Cariboo Chilcotin rising star Lisa Charleyboy has embarked on a new venture: a TV show airing now on APTN called Urban Native Girl, portraying her own story of what she calls native renaissance.

Born in Williams Lake and a member of the Alexis Creek Indian Band, she lived on reserve until the age of five when her mother, Leona Charleyboy, moved the family to Abbotsford. Lisa moved to Toronto when she was 17 years old.

She is editor-in-chief of Urban Native Magazine, which focuses on pop culture with an Aboriginal focus, has been named one of Canada’s top 10 fashion bloggers and released a book in 2014 with author Mary Beth Leatherdadale called Dreaming in Indian: Contemporary Native American Voices.

Lisa’s father passed away when she was four years old and she said they never really felt welcomed in their home community after that. “Having my father choose to marry a non-native white Christian missionary, going against the grain of his family and his community had a huge impact on our lives and on my subconscious,” she explained. “My mom was blamed for his death, and with no community connection left, made the decision to move us away.”

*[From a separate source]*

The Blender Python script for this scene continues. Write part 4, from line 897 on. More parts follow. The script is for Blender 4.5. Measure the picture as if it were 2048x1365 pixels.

Her mom started university in Abbotsford at age 40, a single mom with three kids to raise.  Lisa said that her material and focus for the TV show is 100 per cent reflective of what the family lived through.

She explained that her indigenous lifestyle magazine’s demographic is young Aboriginal youth struggling with identity, and includes success stories in relatable, fresh ways, showcases fashion designers, artists and homes. “It’s a very city magazine with a world view and indigenous content,” she said.

When it comes to the success she has achieved she says everything happened by accident.

“I didn’t intend to be a writer: didn’t think it was my calling. I took writing to become a professional fashion designer and while I was writing I started exploring culture and that changed the course of my career,” she noted.

“I created my own space for this — it took a lot of work and perseverance and sheer drive. It took a lot of hours alone on my laptop.

“If I have a message for youth today it is to dream the biggest dream they can think of, write it down or make a collage, hold that every single day and keep striving forward,” she continued. “If you can dream it you can create it.”